Multi-national companies with subsidiaries or operations in France had until 7 June 2011 to make any required amendments to their whistleblower programs in France in order to comply with new data protection rules there. Companies which missed the deadline or have yet to address hotline obligations there should still take appropriate compliance steps after the June 7 date.

As French authorities have also recently announced their intention to conduct more company audits, including of data transfers to the US, adherence to these new procedures is prudent.

As a result of earlier court cases, significant modifications to the authorization regime in France for whistleblower programs have come into effect. In December 2010, the French data protection authority, the Commission Nationale de L’ informatique et des Libertés (“CNIL”) issued new rules, giving companies a six month grace period to comply. In particular, the scope of whistleblower programs must now be narrowed so as to exclude matters which fall within the previously permitted category of matters in the “vital interests” of the company or its employees’ physical or mental integrity; these other serious matters could earlier be reported in the hotline system but had to be referred to another department like Human Resources and dealt with there.

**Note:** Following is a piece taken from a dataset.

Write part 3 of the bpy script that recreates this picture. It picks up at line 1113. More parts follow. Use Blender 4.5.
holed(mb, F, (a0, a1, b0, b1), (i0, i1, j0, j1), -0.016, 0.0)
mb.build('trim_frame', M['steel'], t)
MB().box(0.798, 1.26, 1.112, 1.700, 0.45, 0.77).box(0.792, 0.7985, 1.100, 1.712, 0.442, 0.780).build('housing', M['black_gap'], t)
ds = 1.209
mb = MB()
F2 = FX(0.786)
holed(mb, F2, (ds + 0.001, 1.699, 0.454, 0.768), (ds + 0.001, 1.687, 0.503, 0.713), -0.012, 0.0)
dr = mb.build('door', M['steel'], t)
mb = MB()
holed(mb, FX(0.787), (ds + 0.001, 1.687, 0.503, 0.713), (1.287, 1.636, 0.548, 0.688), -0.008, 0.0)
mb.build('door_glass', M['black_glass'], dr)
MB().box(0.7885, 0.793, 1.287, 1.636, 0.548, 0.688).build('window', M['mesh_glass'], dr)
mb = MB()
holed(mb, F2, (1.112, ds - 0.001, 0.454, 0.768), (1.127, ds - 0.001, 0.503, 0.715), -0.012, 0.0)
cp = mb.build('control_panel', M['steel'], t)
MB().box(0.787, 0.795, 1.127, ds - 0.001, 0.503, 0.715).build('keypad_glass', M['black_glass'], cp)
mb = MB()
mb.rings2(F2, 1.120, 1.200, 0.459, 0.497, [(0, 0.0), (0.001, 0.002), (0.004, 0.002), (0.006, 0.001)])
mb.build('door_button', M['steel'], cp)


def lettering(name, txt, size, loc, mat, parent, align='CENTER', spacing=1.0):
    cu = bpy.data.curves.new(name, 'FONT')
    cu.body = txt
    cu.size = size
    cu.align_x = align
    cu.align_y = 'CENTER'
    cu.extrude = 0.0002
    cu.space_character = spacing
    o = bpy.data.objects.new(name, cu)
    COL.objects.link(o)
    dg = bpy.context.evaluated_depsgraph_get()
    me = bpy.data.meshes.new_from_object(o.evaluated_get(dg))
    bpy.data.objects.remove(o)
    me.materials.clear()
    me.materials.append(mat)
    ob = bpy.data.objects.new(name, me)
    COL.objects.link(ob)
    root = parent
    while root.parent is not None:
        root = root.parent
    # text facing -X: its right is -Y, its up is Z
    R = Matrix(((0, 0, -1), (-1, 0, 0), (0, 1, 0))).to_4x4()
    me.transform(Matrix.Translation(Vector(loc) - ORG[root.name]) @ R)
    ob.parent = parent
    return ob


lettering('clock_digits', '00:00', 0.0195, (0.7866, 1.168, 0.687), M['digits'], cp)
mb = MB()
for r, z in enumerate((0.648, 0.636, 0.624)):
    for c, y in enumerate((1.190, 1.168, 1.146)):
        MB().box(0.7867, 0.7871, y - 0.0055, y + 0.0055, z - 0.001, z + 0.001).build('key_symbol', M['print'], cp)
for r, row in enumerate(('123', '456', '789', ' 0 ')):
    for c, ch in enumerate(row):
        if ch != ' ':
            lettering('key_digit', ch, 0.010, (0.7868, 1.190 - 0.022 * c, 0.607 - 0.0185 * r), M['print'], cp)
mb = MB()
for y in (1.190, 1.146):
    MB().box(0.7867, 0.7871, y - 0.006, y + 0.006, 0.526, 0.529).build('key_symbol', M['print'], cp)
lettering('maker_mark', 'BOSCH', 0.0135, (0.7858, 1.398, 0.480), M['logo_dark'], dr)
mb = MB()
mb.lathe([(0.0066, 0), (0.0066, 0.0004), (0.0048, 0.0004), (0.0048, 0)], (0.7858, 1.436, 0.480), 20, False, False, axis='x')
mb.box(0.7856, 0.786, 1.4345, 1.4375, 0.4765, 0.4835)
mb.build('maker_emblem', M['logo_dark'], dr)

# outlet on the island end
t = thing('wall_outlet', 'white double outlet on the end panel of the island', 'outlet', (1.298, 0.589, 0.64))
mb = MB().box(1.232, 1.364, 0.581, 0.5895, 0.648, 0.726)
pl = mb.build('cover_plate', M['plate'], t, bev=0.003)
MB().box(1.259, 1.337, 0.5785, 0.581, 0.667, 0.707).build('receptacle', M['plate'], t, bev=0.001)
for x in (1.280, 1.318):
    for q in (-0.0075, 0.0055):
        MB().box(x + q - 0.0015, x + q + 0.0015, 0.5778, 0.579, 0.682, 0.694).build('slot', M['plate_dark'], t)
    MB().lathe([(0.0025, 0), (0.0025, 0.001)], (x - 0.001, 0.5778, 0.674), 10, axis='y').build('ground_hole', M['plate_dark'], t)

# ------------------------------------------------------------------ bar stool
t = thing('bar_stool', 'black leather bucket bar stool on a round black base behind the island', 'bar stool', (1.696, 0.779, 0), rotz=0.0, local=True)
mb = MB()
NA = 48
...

This category arguably included, for example, reports of threats of violence, harassment, discrimination, environmental violations, violations of workplace safety rules and disclosures of trade secrets.

Whistleblower programs

Many US multi-national companies have implemented whistleblower programs, which permit employees, customers and service providers to report allegations of fraud, infractions of codes of conduct or similar complaints. For US public companies, such programs are a required part of compliance with the Sarbanes-Oxley Act of 2002 (“SOX”), and, increasingly, Foreign Corrupt Practices Act (FCPA) and Dodd-Frank issues can be reported on the same hotline number or web system. The new UK Anti- Bribery Act coming into force adds additional impetus to hotline reporting.

Implementing such programs in EU countries gives rise to certain data protection issues, which must be given constant and updated consideration. In some countries, amendments must be made to the reporting procedure in order to comply with local laws or guidelines. Many EU countries require notification of whistleblower programs to the relevant data protection authority prior to operation, and some require advance approval. Local counsel assistance, including in France, is necessary to understand and implement these filings, protocols and country practices.

AU-004 authorization

In November 2005, the CNIL published guidelines to assist companies in the introduction of whistleblower programs which are compliant with both SOX and French law. Since then, the CNIL has had a two-tier system of authorization in place, under which whistleblower programs may be authorized by either:

  1. self-certifying to the CNIL through an automated on-line process that a whistleblower program complies with certain specified parameters (the “AU-004 authorization”); or
  2. seeking the CNIL’s formal approval, which involves a longer review process and often company document submissions.

Under the 2005 guidelines, in order to meet the requirements for the online AU-004 authorization, the scope of the whistleblower program in France had to be limited to concerns about accounting, financial, banking or corruption matters or like concerns, with the provision that other serious matters in the “vital interests” of the company or its employees’ physical or mental integrity could be admitted into the hotline intake but had to be routed to the appropriate other department, like Human Resources. This approach was a welcome compromise for US multinational companies which preferred a broader scope of hotline reporting to include other categories in their codes of conduct beyond financial, accounting and fraud matters.

In a decision of the French Supreme Court in December 2009 concerning the French company Dassault Systèmes, the court decided that the AU-004 authorization should be restricted to whistleblower programs which excluded these other serious “vital interests” matters. Where the scope of reporting in a whistleblower program operating in France was more expansive, it was held that it should be submitted to the CNIL for formal approval.

As a result, in late 2010, the CNIL issued revised guidance for the AU-004 authorization, but extending the compliance deadline for six months. Companies wishing to qualify must now restrict the whistleblower program scope to concerns about accounting, financial, banking, anti-competitive or corruption matters. The category of matters in the “vital interests” of the company or its employees’ physical or mental integrity is no longer permitted in the online AU-004 authorization. Such concerns, of course, could still be reported though normal labor channels, including to supervisors or managers, which are separate from the hotline and outside the CNIL’s rules.

Action required

Companies that have filed an AU-004 authorization had until 7 June 2011 to make any required amendments to their whistleblower programs to comply with the CNIL’s revised guidance. Going forward, hotline reports which relate to these other serious “vital interests” matters should not be submitted in France under the AU-004 notification. If the reporting scope in France is limited as such, and reflected in the company’s hotline procedure, it is reportedly not necessary to file a new AU-004 authorization. Whistleblower programs that are broader in scope or otherwise do not meet the revised AU-004 authorization requirements must be submitted to the CNIL for formal approval under the new process.

Employees should be notified of changes to whistleblower programs in order that they are aware that these other serious “vital interests” matters should no longer be reported through the hotline in France. Employee bodies, including works councils, should also be notified of the changes, where appropriate. Obtaining local French counsel advice is often critical to such undertakings, labor issues and CNIL practice.